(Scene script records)
——————

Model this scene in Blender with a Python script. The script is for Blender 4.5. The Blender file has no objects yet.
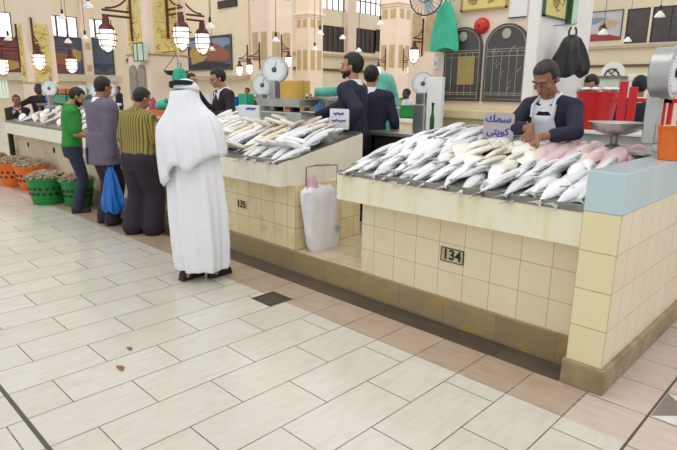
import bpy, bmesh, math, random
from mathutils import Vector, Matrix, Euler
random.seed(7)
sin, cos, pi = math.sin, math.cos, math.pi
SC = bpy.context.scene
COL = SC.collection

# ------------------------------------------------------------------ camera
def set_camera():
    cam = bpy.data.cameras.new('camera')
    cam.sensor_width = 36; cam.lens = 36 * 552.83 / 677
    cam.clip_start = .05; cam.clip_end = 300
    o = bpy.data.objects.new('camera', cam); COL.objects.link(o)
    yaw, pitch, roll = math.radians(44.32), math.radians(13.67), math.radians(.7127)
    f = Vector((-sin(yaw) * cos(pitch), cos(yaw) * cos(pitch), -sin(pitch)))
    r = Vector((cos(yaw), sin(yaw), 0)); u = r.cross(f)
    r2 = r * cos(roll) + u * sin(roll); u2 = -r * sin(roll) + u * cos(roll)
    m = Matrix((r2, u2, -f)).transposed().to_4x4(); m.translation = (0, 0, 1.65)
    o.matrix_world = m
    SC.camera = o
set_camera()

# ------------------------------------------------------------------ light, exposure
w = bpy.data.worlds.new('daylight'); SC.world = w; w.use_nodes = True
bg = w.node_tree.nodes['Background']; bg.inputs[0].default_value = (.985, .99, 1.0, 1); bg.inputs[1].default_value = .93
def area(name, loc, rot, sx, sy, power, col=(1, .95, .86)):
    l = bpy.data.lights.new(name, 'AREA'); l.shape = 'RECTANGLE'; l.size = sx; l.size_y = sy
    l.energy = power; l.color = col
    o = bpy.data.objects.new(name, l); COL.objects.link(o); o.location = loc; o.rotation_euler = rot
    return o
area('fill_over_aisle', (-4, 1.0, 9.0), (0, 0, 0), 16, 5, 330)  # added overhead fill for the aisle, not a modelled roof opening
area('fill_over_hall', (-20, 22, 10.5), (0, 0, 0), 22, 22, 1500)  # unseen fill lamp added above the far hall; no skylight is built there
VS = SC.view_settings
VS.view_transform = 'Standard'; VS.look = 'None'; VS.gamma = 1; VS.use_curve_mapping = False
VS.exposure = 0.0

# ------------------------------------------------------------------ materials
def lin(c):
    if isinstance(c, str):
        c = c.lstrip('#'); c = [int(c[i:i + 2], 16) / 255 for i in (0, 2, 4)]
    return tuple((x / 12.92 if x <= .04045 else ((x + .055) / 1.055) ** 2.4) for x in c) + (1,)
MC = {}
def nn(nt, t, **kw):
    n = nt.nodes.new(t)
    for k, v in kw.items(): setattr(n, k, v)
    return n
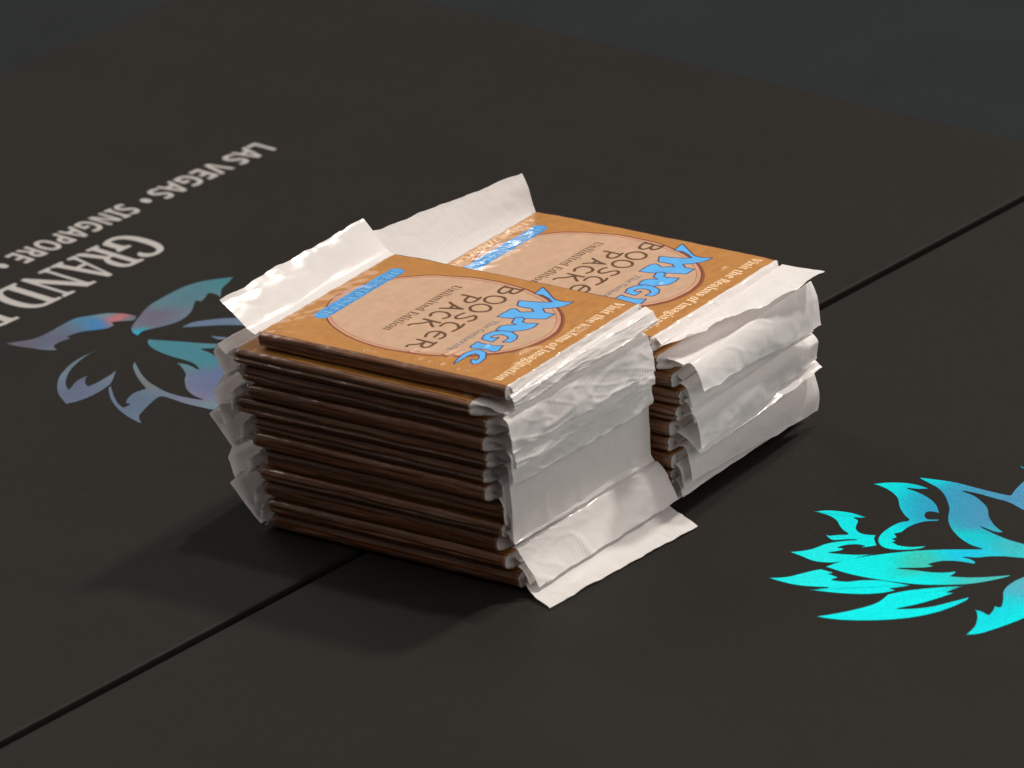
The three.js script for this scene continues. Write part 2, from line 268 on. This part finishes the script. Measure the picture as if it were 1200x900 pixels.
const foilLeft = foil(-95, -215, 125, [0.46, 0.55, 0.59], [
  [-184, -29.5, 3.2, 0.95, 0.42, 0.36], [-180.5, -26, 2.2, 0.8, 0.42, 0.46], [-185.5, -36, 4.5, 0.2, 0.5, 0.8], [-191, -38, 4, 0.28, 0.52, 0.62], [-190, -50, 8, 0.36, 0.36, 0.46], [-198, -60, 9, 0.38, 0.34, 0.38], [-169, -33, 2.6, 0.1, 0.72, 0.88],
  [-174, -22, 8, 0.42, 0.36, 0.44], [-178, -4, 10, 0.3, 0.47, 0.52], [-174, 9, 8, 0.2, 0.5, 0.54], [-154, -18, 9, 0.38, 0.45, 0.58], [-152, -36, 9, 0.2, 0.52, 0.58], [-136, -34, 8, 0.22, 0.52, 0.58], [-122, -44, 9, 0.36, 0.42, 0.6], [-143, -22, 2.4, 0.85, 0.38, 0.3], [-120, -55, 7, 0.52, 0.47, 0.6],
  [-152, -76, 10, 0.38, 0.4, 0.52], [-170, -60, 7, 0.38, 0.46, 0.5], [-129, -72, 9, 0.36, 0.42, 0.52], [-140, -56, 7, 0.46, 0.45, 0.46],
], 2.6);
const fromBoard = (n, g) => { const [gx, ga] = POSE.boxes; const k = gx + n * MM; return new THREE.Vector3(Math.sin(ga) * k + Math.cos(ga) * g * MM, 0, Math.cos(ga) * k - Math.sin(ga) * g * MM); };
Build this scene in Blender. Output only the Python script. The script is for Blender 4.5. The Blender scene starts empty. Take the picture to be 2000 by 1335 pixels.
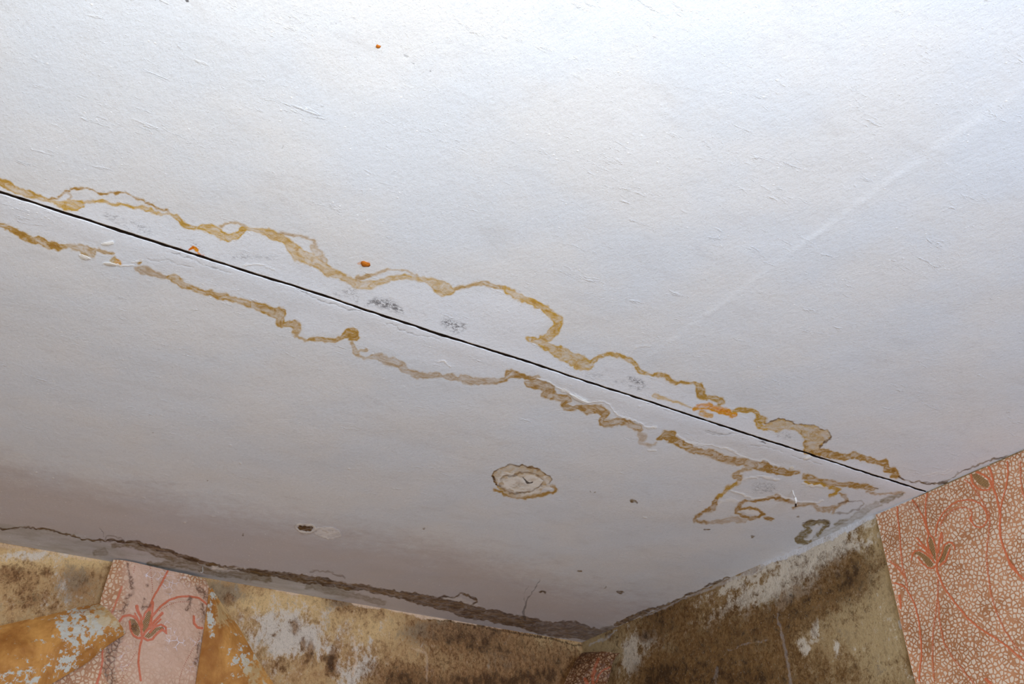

——————

Work to be completed
Exclude the pictures and transcribe all of the entries exactly.

Written answer
Model this scene in Blender with a Python script. The script is for Blender 4.5. The Blender file has no objects yet.
import bpy, bmesh, math, random
from mathutils import Vector, Matrix, Euler
random.seed(7)
sin, cos, pi = math.sin, math.cos, math.pi
SC = bpy.context.scene
COL = SC.collection

# ------------------------------------------------------------------ camera
def set_camera():
    cam = bpy.data.cameras.new('camera')
    cam.sensor_width = 36; cam.lens = 36 * 552.83 / 677
    cam.clip_start = .05; cam.clip_end = 300
    o = bpy.data.objects.new('camera', cam); COL.objects.link(o)
    yaw, pitch, roll = math.radians(44.32), math.radians(13.67), math.radians(.7127)
    f = Vector((-sin(yaw) * cos(pitch), cos(yaw) * cos(pitch), -sin(pitch)))
    r = Vector((cos(yaw), sin(yaw), 0)); u = r.cross(f)
    r2 = r * cos(roll) + u * sin(roll); u2 = -r * sin(roll) + u * cos(roll)
    m = Matrix((r2, u2, -f)).transposed().to_4x4(); m.translation = (0, 0, 1.65)
    o.matrix_world = m
    SC.camera = o
set_camera()

# ------------------------------------------------------------------ light, exposure
w = bpy.data.worlds.new('daylight'); SC.world = w; w.use_nodes = True
bg = w.node_tree.nodes['Background']; bg.inputs[0].default_value = (.985, .99, 1.0, 1); bg.inputs[1].default_value = .93
def area(name, loc, rot, sx, sy, power, col=(1, .95, .86)):
    l = bpy.data.lights.new(name, 'AREA'); l.shape = 'RECTANGLE'; l.size = sx; l.size_y = sy
    l.energy = power; l.color = col
    o = bpy.data.objects.new(name, l); COL.objects.link(o); o.location = loc; o.rotation_euler = rot
    return o
area('fill_over_aisle', (-4, 1.0, 9.0), (0, 0, 0), 16, 5, 330)  # added overhead fill for the aisle, not a modelled roof opening
area('fill_over_hall', (-20, 22, 10.5), (0, 0, 0), 22, 22, 1500)  # unseen fill lamp added above the far hall; no skylight is built there
VS = SC.view_settings
VS.view_transform = 'Standard'; VS.look = 'None'; VS.gamma = 1; VS.use_curve_mapping = False
VS.exposure = 0.0

# ------------------------------------------------------------------ materials
def lin(c):
    if isinstance(c, str):
        c = c.lstrip('#'); c = [int(c[i:i + 2], 16) / 255 for i in (0, 2, 4)]
    return tuple((x / 12.92 if x <= .04045 else ((x + .055) / 1.055) ** 2.4) for x in c) + (1,)
MC = {}
def nn(nt, t, **kw):
    n = nt.nodes.new(t)
    for k, v in kw.items(): setattr(n, k, v)
    return n
The three.js script for this scene continues. Write part 2, from line 268 on. This part finishes the script. Measure the picture as if it were 1200x900 pixels.
const foilLeft = foil(-95, -215, 125, [0.46, 0.55, 0.59], [
  [-184, -29.5, 3.2, 0.95, 0.42, 0.36], [-180.5, -26, 2.2, 0.8, 0.42, 0.46], [-185.5, -36, 4.5, 0.2, 0.5, 0.8], [-191, -38, 4, 0.28, 0.52, 0.62], [-190, -50, 8, 0.36, 0.36, 0.46], [-198, -60, 9, 0.38, 0.34, 0.38], [-169, -33, 2.6, 0.1, 0.72, 0.88],
  [-174, -22, 8, 0.42, 0.36, 0.44], [-178, -4, 10, 0.3, 0.47, 0.52], [-174, 9, 8, 0.2, 0.5, 0.54], [-154, -18, 9, 0.38, 0.45, 0.58], [-152, -36, 9, 0.2, 0.52, 0.58], [-136, -34, 8, 0.22, 0.52, 0.58], [-122, -44, 9, 0.36, 0.42, 0.6], [-143, -22, 2.4, 0.85, 0.38, 0.3], [-120, -55, 7, 0.52, 0.47, 0.6],
  [-152, -76, 10, 0.38, 0.4, 0.52], [-170, -60, 7, 0.38, 0.46, 0.5], [-129, -72, 9, 0.36, 0.42, 0.52], [-140, -56, 7, 0.46, 0.45, 0.46],
], 2.6);
const fromBoard = (n, g) => { const [gx, ga] = POSE.boxes; const k = gx + n * MM; return new THREE.Vector3(Math.sin(ga) * k + Math.cos(ga) * g * MM, 0, Math.cos(ga) * k - Math.sin(ga) * g * MM); };
Build this scene in Blender. Output only the Python script. The script is for Blender 4.5. The Blender scene starts empty. Take the picture to be 2000 by 1335 pixels.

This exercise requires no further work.